The French finance ministry said when it announced the proposal late last month that the move to levy a tax of 1 euro cent per can (about 1.4 U.S. cents) was "motivated by a public-health goal." One 12-ounce can of Coke has 39 grams of sugar, and the country's health ministry is concerned about expanding French waistlines and a spike in obesity rates.
Coca-Cola, which is based in Atlanta, cried foul and threatened to hold off on a planned $24 million investment and an anniversary party for its factory in Pennes-Mirabeau in southern France -- a position from which the company backed away last week. The company employs about 3,000 people in France.
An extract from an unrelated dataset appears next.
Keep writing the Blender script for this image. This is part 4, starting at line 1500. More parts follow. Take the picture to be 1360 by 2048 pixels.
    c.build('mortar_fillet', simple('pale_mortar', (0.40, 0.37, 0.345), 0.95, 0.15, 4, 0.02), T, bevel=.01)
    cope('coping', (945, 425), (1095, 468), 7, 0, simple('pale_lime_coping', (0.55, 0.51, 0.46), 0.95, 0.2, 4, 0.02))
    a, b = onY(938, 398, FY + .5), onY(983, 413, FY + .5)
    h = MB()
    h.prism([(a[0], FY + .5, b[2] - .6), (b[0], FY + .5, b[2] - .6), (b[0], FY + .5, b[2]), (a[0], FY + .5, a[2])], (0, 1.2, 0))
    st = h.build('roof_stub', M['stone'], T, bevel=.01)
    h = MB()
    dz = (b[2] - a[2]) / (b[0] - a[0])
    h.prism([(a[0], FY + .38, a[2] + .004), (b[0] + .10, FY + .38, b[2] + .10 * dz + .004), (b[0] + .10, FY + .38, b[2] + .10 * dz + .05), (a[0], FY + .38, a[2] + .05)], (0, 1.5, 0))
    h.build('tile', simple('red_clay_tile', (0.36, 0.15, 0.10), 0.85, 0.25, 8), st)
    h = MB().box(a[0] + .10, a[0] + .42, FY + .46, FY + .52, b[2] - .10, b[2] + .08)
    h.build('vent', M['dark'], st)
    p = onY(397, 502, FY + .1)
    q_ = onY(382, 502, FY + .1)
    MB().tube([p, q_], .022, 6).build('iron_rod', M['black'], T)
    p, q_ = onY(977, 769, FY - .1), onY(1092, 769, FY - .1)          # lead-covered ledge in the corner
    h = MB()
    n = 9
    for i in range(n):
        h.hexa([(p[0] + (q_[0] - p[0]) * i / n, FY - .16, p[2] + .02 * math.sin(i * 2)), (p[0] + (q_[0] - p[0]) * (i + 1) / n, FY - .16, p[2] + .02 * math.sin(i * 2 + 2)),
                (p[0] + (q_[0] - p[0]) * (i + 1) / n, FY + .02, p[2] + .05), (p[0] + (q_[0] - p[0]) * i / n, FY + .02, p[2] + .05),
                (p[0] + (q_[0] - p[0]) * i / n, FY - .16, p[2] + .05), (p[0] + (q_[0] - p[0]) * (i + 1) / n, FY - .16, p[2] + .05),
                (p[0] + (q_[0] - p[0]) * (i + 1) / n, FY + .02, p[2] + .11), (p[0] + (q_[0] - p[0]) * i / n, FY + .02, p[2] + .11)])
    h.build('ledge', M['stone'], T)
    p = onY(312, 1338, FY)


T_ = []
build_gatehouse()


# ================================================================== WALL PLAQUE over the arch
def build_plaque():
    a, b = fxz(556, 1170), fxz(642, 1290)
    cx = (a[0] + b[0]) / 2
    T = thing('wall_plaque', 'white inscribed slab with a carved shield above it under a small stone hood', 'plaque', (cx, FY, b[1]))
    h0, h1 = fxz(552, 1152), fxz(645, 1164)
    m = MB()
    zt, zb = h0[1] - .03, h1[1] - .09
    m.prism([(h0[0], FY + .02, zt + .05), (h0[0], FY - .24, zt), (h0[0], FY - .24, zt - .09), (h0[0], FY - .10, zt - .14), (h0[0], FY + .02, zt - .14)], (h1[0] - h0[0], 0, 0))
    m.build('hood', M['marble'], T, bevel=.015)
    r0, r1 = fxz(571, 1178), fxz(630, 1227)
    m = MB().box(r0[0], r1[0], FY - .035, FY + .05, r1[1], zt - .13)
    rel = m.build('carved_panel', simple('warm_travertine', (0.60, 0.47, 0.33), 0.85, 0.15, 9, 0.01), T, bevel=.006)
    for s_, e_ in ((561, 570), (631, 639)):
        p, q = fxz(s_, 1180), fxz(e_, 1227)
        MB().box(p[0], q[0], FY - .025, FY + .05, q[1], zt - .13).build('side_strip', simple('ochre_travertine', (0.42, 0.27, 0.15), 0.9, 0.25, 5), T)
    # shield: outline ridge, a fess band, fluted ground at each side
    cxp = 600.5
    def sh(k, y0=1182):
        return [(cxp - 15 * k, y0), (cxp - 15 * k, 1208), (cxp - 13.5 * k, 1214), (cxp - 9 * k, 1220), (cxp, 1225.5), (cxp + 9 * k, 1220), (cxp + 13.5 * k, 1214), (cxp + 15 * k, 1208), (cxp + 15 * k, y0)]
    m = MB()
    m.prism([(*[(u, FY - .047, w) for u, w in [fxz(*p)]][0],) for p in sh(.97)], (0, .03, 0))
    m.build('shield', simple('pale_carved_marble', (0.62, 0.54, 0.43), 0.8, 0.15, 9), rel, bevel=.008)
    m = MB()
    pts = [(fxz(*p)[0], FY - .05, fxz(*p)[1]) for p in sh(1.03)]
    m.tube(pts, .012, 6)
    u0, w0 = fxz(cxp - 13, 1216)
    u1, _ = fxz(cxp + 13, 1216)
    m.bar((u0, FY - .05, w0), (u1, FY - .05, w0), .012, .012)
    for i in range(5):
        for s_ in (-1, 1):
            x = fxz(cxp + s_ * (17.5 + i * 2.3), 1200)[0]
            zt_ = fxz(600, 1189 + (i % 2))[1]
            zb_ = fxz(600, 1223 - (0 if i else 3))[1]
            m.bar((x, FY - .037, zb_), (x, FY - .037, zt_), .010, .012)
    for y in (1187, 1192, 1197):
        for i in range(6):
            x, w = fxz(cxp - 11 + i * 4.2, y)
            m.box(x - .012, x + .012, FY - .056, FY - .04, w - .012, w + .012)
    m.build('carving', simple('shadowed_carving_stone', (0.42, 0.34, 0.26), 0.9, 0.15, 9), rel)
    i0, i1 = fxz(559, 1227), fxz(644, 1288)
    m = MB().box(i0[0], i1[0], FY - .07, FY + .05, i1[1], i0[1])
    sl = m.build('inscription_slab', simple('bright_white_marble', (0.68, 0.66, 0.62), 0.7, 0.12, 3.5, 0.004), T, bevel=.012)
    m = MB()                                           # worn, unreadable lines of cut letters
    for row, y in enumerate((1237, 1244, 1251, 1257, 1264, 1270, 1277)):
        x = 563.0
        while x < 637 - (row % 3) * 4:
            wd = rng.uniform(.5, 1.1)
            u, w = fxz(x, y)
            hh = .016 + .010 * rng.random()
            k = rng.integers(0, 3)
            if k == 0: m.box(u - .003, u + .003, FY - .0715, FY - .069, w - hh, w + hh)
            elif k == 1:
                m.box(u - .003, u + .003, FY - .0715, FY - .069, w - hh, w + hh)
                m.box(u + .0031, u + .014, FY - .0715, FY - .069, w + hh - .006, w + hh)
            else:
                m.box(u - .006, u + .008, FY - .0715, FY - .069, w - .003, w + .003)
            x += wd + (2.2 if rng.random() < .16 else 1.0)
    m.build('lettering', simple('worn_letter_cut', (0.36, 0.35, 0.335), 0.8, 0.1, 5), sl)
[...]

But the company maintains that the tax would focus too narrowly on soda. It "unjustly targets the purchasing power of the French people and one category of beverages under the pretext of addressing public health concerns," said Hubert Patricot, president of the European Group for Coca-Cola Enterprises, said last week.
U.S. industry analysts say the proposed tax is an attempt to pay down the French government's debts. France's debt is nearly $4.7 trillion, and the country's government, like its counterparts across Europe and the United States, has been scrambling to locate places in the federal budget to trim fat and raise revenues.
The proposed tax, which is pending parliamentary debate, would take effect next year and is expected to generate $165 million a year.
"Countries are scrambling to do a lot of things to plug their deficits," said Ray Hill, associate professor of finance at Emory University in Atlanta. "Someone in France said, 'Soda isn't very French. Let's put a tax on them.' But someone didn't put two and two together and say, 'Hey, Coke is building a plant here.' "
Officials from Coca-Cola did not return calls Monday.